▶ _Short problem_: Write out the listing in full, matching it word for word.

◇ ◇ ◇

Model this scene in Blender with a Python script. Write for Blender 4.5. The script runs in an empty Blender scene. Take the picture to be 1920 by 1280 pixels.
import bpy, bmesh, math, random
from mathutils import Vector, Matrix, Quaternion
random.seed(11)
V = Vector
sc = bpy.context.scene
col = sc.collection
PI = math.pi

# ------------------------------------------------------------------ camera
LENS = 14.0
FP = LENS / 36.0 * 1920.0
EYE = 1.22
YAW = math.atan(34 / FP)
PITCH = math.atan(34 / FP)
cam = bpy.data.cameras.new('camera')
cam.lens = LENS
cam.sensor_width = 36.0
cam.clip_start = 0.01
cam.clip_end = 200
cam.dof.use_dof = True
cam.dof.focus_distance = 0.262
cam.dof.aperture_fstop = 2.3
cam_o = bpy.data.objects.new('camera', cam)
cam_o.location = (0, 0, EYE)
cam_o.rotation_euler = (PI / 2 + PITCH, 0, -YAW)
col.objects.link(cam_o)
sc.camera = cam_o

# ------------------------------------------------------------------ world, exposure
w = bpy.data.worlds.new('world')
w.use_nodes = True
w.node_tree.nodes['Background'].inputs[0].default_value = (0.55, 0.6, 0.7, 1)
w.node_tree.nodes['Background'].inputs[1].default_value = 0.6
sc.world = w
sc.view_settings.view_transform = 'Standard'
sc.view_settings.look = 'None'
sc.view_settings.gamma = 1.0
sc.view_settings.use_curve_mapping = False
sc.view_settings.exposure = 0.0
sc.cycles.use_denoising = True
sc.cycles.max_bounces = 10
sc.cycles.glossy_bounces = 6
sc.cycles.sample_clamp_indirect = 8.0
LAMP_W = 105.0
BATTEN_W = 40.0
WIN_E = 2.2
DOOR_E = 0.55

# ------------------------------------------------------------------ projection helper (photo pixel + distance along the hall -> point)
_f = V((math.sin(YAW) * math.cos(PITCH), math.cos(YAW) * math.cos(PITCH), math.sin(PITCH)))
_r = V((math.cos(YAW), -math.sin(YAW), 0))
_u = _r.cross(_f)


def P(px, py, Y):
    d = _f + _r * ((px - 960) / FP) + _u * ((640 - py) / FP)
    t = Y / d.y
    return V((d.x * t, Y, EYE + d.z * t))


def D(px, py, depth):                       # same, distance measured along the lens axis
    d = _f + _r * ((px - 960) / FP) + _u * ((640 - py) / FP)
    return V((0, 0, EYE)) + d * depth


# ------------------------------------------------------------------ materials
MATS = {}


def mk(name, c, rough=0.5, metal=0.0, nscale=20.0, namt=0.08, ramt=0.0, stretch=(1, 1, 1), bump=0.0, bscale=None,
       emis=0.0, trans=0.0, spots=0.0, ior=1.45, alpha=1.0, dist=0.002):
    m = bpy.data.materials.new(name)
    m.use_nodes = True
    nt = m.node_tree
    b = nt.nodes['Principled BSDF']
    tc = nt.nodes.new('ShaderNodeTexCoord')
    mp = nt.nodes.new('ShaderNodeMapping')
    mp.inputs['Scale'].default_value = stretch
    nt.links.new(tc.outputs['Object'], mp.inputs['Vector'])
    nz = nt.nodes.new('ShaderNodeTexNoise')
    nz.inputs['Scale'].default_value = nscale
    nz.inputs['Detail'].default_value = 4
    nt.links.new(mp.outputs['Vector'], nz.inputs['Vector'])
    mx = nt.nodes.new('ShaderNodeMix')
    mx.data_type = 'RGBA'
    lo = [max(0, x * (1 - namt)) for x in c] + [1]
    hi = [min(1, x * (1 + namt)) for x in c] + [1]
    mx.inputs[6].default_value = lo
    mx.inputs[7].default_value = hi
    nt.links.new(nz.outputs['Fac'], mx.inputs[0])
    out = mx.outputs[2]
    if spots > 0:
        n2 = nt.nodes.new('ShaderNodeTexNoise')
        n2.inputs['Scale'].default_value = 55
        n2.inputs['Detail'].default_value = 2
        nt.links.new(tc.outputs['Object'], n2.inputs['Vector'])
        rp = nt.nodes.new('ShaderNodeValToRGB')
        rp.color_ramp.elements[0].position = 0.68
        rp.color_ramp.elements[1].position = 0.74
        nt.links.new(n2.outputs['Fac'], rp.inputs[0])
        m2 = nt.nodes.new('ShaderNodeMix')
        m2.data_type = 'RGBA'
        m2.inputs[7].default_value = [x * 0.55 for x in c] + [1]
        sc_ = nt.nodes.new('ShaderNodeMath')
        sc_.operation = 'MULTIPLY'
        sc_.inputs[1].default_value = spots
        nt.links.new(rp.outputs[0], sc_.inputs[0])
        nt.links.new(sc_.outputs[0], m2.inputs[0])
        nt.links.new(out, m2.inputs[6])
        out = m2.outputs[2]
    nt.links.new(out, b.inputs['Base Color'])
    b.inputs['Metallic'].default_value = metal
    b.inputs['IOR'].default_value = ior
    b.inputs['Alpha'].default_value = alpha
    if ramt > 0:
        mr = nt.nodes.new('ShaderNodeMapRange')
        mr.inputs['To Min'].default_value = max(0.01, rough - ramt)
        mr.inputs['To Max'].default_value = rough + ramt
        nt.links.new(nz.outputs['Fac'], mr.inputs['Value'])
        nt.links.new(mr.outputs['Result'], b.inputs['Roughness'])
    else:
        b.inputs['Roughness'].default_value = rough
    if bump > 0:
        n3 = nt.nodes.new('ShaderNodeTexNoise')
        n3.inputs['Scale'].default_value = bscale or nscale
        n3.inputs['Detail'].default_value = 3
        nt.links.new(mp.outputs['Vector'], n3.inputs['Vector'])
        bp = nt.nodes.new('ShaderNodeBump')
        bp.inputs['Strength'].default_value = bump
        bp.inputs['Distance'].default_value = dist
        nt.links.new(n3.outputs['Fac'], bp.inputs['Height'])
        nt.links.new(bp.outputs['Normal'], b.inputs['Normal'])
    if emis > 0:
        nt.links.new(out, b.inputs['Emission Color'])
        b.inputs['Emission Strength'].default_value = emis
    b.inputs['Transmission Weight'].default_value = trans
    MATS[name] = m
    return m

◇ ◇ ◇

▶ _Worked solution_:
Model this scene in Blender with a Python script. Write for Blender 4.5. The script runs in an empty Blender scene. Take the picture to be 1920 by 1280 pixels.
import bpy, bmesh, math, random
from mathutils import Vector, Matrix, Quaternion
random.seed(11)
V = Vector
sc = bpy.context.scene
col = sc.collection
PI = math.pi

# ------------------------------------------------------------------ camera
LENS = 14.0
FP = LENS / 36.0 * 1920.0
EYE = 1.22
YAW = math.atan(34 / FP)
PITCH = math.atan(34 / FP)
cam = bpy.data.cameras.new('camera')
cam.lens = LENS
cam.sensor_width = 36.0
cam.clip_start = 0.01
cam.clip_end = 200
cam.dof.use_dof = True
cam.dof.focus_distance = 0.262
cam.dof.aperture_fstop = 2.3
cam_o = bpy.data.objects.new('camera', cam)
cam_o.location = (0, 0, EYE)
cam_o.rotation_euler = (PI / 2 + PITCH, 0, -YAW)
col.objects.link(cam_o)
sc.camera = cam_o

# ------------------------------------------------------------------ world, exposure
w = bpy.data.worlds.new('world')
w.use_nodes = True
w.node_tree.nodes['Background'].inputs[0].default_value = (0.55, 0.6, 0.7, 1)
w.node_tree.nodes['Background'].inputs[1].default_value = 0.6
sc.world = w
sc.view_settings.view_transform = 'Standard'
sc.view_settings.look = 'None'
sc.view_settings.gamma = 1.0
sc.view_settings.use_curve_mapping = False
sc.view_settings.exposure = 0.0
sc.cycles.use_denoising = True
sc.cycles.max_bounces = 10
sc.cycles.glossy_bounces = 6
sc.cycles.sample_clamp_indirect = 8.0
LAMP_W = 105.0
BATTEN_W = 40.0
WIN_E = 2.2
DOOR_E = 0.55

# ------------------------------------------------------------------ projection helper (photo pixel + distance along the hall -> point)
_f = V((math.sin(YAW) * math.cos(PITCH), math.cos(YAW) * math.cos(PITCH), math.sin(PITCH)))
_r = V((math.cos(YAW), -math.sin(YAW), 0))
_u = _r.cross(_f)


def P(px, py, Y):
    d = _f + _r * ((px - 960) / FP) + _u * ((640 - py) / FP)
    t = Y / d.y
    return V((d.x * t, Y, EYE + d.z * t))


def D(px, py, depth):                       # same, distance measured along the lens axis
    d = _f + _r * ((px - 960) / FP) + _u * ((640 - py) / FP)
    return V((0, 0, EYE)) + d * depth


# ------------------------------------------------------------------ materials
MATS = {}


def mk(name, c, rough=0.5, metal=0.0, nscale=20.0, namt=0.08, ramt=0.0, stretch=(1, 1, 1), bump=0.0, bscale=None,
       emis=0.0, trans=0.0, spots=0.0, ior=1.45, alpha=1.0, dist=0.002):
    m = bpy.data.materials.new(name)
    m.use_nodes = True
    nt = m.node_tree
    b = nt.nodes['Principled BSDF']
    tc = nt.nodes.new('ShaderNodeTexCoord')
    mp = nt.nodes.new('ShaderNodeMapping')
    mp.inputs['Scale'].default_value = stretch
    nt.links.new(tc.outputs['Object'], mp.inputs['Vector'])
    nz = nt.nodes.new('ShaderNodeTexNoise')
    nz.inputs['Scale'].default_value = nscale
    nz.inputs['Detail'].default_value = 4
    nt.links.new(mp.outputs['Vector'], nz.inputs['Vector'])
    mx = nt.nodes.new('ShaderNodeMix')
    mx.data_type = 'RGBA'
    lo = [max(0, x * (1 - namt)) for x in c] + [1]
    hi = [min(1, x * (1 + namt)) for x in c] + [1]
    mx.inputs[6].default_value = lo
    mx.inputs[7].default_value = hi
    nt.links.new(nz.outputs['Fac'], mx.inputs[0])
    out = mx.outputs[2]
    if spots > 0:
        n2 = nt.nodes.new('ShaderNodeTexNoise')
        n2.inputs['Scale'].default_value = 55
        n2.inputs['Detail'].default_value = 2
        nt.links.new(tc.outputs['Object'], n2.inputs['Vector'])
        rp = nt.nodes.new('ShaderNodeValToRGB')
        rp.color_ramp.elements[0].position = 0.68
        rp.color_ramp.elements[1].position = 0.74
        nt.links.new(n2.outputs['Fac'], rp.inputs[0])
        m2 = nt.nodes.new('ShaderNodeMix')
        m2.data_type = 'RGBA'
        m2.inputs[7].default_value = [x * 0.55 for x in c] + [1]
        sc_ = nt.nodes.new('ShaderNodeMath')
        sc_.operation = 'MULTIPLY'
        sc_.inputs[1].default_value = spots
        nt.links.new(rp.outputs[0], sc_.inputs[0])
        nt.links.new(sc_.outputs[0], m2.inputs[0])
        nt.links.new(out, m2.inputs[6])
        out = m2.outputs[2]
    nt.links.new(out, b.inputs['Base Color'])
    b.inputs['Metallic'].default_value = metal
    b.inputs['IOR'].default_value = ior
    b.inputs['Alpha'].default_value = alpha
    if ramt > 0:
        mr = nt.nodes.new('ShaderNodeMapRange')
        mr.inputs['To Min'].default_value = max(0.01, rough - ramt)
        mr.inputs['To Max'].default_value = rough + ramt
        nt.links.new(nz.outputs['Fac'], mr.inputs['Value'])
        nt.links.new(mr.outputs['Result'], b.inputs['Roughness'])
    else:
        b.inputs['Roughness'].default_value = rough
    if bump > 0:
        n3 = nt.nodes.new('ShaderNodeTexNoise')
        n3.inputs['Scale'].default_value = bscale or nscale
        n3.inputs['Detail'].default_value = 3
        nt.links.new(mp.outputs['Vector'], n3.inputs['Vector'])
        bp = nt.nodes.new('ShaderNodeBump')
        bp.inputs['Strength'].default_value = bump
        bp.inputs['Distance'].default_value = dist
        nt.links.new(n3.outputs['Fac'], bp.inputs['Height'])
        nt.links.new(bp.outputs['Normal'], b.inputs['Normal'])
    if emis > 0:
        nt.links.new(out, b.inputs['Emission Color'])
        b.inputs['Emission Strength'].default_value = emis
    b.inputs['Transmission Weight'].default_value = trans
    MATS[name] = m
    return m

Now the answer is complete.